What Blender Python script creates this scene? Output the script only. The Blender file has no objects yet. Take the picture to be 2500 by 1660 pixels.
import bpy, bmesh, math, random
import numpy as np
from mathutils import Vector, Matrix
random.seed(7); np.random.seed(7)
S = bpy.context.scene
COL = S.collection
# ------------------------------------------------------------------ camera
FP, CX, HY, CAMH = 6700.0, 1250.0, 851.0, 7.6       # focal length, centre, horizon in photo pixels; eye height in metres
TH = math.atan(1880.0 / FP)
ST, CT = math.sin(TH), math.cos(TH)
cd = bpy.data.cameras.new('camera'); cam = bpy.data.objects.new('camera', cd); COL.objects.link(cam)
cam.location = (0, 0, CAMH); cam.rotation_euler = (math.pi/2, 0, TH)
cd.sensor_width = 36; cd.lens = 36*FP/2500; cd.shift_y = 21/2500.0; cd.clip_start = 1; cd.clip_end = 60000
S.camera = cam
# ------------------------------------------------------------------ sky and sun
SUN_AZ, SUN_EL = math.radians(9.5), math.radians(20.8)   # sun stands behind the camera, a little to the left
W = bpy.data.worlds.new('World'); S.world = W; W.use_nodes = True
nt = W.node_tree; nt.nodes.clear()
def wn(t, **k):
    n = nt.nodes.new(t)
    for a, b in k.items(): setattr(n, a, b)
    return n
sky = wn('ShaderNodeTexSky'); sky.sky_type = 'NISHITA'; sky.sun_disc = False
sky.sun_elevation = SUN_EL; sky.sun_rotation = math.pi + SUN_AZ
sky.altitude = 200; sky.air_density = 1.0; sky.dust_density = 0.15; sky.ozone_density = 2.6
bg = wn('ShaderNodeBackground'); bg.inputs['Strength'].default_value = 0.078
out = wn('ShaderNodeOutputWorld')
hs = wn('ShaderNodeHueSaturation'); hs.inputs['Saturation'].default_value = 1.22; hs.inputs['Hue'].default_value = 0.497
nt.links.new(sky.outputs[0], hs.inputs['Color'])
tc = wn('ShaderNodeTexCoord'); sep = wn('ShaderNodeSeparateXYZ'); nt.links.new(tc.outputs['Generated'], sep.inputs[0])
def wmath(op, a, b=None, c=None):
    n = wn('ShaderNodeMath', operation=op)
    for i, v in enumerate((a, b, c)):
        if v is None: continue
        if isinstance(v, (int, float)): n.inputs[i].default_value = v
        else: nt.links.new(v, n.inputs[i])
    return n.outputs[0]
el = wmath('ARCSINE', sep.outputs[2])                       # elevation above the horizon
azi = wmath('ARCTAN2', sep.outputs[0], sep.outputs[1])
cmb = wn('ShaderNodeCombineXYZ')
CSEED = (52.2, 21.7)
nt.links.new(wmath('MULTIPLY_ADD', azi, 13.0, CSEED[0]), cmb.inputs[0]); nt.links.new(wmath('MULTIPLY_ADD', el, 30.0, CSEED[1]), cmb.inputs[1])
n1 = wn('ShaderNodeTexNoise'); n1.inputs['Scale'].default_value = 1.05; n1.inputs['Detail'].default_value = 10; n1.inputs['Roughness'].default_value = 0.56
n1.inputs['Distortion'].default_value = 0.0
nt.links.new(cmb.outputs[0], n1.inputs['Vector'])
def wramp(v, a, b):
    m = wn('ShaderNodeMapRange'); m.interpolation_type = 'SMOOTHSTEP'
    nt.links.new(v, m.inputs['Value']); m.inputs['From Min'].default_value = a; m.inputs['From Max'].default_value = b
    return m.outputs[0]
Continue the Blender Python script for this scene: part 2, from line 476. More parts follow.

STATED TASK:
Print out all the entries precisely as written.

OUTPUT:
What Blender Python script creates this scene? Output the script only. The Blender file has no objects yet. Take the picture to be 2500 by 1660 pixels.
import bpy, bmesh, math, random
import numpy as np
from mathutils import Vector, Matrix
random.seed(7); np.random.seed(7)
S = bpy.context.scene
COL = S.collection
# ------------------------------------------------------------------ camera
FP, CX, HY, CAMH = 6700.0, 1250.0, 851.0, 7.6       # focal length, centre, horizon in photo pixels; eye height in metres
TH = math.atan(1880.0 / FP)
ST, CT = math.sin(TH), math.cos(TH)
cd = bpy.data.cameras.new('camera'); cam = bpy.data.objects.new('camera', cd); COL.objects.link(cam)
cam.location = (0, 0, CAMH); cam.rotation_euler = (math.pi/2, 0, TH)
cd.sensor_width = 36; cd.lens = 36*FP/2500; cd.shift_y = 21/2500.0; cd.clip_start = 1; cd.clip_end = 60000
S.camera = cam
# ------------------------------------------------------------------ sky and sun
SUN_AZ, SUN_EL = math.radians(9.5), math.radians(20.8)   # sun stands behind the camera, a little to the left
W = bpy.data.worlds.new('World'); S.world = W; W.use_nodes = True
nt = W.node_tree; nt.nodes.clear()
def wn(t, **k):
    n = nt.nodes.new(t)
    for a, b in k.items(): setattr(n, a, b)
    return n
sky = wn('ShaderNodeTexSky'); sky.sky_type = 'NISHITA'; sky.sun_disc = False
sky.sun_elevation = SUN_EL; sky.sun_rotation = math.pi + SUN_AZ
sky.altitude = 200; sky.air_density = 1.0; sky.dust_density = 0.15; sky.ozone_density = 2.6
bg = wn('ShaderNodeBackground'); bg.inputs['Strength'].default_value = 0.078
out = wn('ShaderNodeOutputWorld')
hs = wn('ShaderNodeHueSaturation'); hs.inputs['Saturation'].default_value = 1.22; hs.inputs['Hue'].default_value = 0.497
nt.links.new(sky.outputs[0], hs.inputs['Color'])
tc = wn('ShaderNodeTexCoord'); sep = wn('ShaderNodeSeparateXYZ'); nt.links.new(tc.outputs['Generated'], sep.inputs[0])
def wmath(op, a, b=None, c=None):
    n = wn('ShaderNodeMath', operation=op)
    for i, v in enumerate((a, b, c)):
        if v is None: continue
        if isinstance(v, (int, float)): n.inputs[i].default_value = v
        else: nt.links.new(v, n.inputs[i])
    return n.outputs[0]
el = wmath('ARCSINE', sep.outputs[2])                       # elevation above the horizon
azi = wmath('ARCTAN2', sep.outputs[0], sep.outputs[1])
cmb = wn('ShaderNodeCombineXYZ')
CSEED = (52.2, 21.7)
nt.links.new(wmath('MULTIPLY_ADD', azi, 13.0, CSEED[0]), cmb.inputs[0]); nt.links.new(wmath('MULTIPLY_ADD', el, 30.0, CSEED[1]), cmb.inputs[1])
n1 = wn('ShaderNodeTexNoise'); n1.inputs['Scale'].default_value = 1.05; n1.inputs['Detail'].default_value = 10; n1.inputs['Roughness'].default_value = 0.56
n1.inputs['Distortion'].default_value = 0.0
nt.links.new(cmb.outputs[0], n1.inputs['Vector'])
def wramp(v, a, b):
    m = wn('ShaderNodeMapRange'); m.interpolation_type = 'SMOOTHSTEP'
    nt.links.new(v, m.inputs['Value']); m.inputs['From Min'].default_value = a; m.inputs['From Max'].default_value = b
    return m.outputs[0]
Continue the Blender Python script for this scene: part 2, from line 476. More parts follow.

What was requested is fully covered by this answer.